Bulging fiscal deficits'queering effect

On present indications, there may not be any complications arising out of a shortfall in tax revenues from the Budget estimates as the experience in 1999-2000 has been satisfactory. It is, of course, assumed that agricultural production will be maintained at high levels and the gross domestic product (GDP) will rise by over 7 per cent. Since a definite view can be taken about the prospects for the 2000-01 agricultural season only in August, the happenings in the later half of the current financial year have special significance.

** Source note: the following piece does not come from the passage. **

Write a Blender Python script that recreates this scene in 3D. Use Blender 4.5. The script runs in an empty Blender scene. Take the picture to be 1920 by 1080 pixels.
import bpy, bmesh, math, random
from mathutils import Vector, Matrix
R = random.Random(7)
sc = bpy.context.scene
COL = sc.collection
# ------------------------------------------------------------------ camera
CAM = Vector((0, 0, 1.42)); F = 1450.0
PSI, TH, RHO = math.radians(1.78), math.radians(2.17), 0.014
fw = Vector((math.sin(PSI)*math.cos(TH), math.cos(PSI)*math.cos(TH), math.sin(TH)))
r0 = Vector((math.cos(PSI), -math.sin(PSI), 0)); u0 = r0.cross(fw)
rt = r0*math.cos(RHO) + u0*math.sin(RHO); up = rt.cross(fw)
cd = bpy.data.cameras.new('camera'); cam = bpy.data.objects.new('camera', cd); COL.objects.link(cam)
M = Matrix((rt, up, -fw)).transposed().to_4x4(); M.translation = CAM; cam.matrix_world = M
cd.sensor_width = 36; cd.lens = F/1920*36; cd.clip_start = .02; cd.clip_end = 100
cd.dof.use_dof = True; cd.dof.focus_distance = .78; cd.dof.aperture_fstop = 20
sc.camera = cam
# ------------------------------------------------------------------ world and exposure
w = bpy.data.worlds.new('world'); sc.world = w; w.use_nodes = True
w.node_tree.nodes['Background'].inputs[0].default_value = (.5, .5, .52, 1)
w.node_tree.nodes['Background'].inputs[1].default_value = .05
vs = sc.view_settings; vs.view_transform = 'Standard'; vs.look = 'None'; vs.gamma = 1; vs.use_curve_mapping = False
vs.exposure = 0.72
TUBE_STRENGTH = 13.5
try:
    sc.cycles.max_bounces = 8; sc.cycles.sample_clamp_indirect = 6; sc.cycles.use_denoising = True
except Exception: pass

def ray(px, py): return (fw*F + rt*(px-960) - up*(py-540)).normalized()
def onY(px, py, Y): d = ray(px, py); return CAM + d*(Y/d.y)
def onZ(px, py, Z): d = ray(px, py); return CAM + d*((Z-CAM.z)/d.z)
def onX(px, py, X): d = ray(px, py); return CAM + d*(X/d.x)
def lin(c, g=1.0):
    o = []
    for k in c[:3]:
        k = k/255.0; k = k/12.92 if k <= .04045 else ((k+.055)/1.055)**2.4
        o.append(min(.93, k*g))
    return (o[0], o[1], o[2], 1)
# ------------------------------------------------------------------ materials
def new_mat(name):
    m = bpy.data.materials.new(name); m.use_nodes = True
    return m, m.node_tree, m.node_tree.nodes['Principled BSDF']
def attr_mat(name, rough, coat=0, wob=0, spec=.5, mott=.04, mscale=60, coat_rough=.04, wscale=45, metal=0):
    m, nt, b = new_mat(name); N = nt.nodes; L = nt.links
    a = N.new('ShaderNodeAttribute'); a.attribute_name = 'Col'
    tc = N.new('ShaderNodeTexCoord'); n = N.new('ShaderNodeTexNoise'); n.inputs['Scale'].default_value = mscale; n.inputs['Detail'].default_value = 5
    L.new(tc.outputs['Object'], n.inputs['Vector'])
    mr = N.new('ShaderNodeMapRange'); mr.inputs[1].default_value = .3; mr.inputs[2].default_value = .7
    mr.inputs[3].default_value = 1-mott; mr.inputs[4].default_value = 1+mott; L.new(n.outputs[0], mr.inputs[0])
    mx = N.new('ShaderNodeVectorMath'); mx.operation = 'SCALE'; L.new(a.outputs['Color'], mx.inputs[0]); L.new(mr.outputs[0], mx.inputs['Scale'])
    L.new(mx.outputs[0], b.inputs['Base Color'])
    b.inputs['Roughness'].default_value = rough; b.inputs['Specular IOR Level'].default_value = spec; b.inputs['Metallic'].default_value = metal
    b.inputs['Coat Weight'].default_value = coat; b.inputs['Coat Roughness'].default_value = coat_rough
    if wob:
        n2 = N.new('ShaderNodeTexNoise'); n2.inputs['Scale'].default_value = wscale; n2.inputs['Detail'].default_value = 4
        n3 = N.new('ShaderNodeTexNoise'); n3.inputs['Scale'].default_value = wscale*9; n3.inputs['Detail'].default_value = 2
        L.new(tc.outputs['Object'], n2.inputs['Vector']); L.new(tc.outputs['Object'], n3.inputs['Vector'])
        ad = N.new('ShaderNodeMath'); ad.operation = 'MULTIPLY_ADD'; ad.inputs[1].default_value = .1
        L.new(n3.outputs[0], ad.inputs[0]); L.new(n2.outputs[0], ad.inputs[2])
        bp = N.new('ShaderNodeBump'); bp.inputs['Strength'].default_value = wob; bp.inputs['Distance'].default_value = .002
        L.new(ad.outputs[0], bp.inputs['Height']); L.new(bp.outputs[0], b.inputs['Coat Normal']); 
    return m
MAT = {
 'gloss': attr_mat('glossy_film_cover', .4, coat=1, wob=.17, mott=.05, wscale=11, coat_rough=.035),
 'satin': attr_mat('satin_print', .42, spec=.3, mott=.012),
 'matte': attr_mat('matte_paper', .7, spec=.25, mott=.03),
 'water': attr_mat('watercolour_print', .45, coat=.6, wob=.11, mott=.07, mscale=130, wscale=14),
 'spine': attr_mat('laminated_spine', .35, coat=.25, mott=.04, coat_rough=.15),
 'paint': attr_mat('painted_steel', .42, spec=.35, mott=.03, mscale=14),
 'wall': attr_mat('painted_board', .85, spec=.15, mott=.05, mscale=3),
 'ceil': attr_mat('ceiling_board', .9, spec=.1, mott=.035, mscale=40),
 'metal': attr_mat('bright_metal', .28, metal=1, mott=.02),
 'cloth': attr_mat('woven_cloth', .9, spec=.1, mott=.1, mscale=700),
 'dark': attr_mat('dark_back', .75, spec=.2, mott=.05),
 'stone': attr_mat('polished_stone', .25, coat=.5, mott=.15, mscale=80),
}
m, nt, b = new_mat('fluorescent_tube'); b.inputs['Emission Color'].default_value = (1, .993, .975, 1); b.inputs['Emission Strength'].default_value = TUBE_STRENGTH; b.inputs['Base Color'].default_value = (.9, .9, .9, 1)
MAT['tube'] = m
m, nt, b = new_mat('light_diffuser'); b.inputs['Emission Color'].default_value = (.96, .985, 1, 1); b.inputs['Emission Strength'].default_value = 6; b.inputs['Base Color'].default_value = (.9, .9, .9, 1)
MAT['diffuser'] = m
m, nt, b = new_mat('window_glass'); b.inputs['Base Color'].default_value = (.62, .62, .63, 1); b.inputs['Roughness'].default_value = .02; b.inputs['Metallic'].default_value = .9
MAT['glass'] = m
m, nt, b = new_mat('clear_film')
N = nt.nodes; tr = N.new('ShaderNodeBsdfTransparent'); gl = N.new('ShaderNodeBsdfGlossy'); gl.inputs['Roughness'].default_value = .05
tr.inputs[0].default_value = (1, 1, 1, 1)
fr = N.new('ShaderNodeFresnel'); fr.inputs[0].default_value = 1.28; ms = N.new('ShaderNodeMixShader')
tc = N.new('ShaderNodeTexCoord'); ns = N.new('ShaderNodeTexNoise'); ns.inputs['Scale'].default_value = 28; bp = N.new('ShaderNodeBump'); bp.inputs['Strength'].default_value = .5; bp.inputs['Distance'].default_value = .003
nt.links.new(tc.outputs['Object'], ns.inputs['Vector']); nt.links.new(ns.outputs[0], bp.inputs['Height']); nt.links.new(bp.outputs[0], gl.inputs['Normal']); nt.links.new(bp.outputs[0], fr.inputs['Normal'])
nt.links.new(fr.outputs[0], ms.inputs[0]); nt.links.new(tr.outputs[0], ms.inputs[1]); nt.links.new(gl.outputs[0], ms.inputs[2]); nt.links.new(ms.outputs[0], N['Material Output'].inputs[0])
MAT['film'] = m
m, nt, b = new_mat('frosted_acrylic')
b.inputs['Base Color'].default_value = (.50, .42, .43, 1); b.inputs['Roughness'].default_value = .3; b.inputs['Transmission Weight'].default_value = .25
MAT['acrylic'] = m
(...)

As there has been a pre-emption of resources due to heavy borrowing of the Central and State governments for several years in succession, the importance of minimising the fiscal deficit tangibly may not be overemphasised. However, if the assumption of fiscal responsibility is to be meaningful, there will have to be a significant reduction in the burden of subsidies, the salary bill and in the internal debt. Towards this end, the Expenditure Commission will thus have to adopt a pragmatic approach for contracting non-plan expenditure. There will also have to be a big effort to secure larger non-debt resources.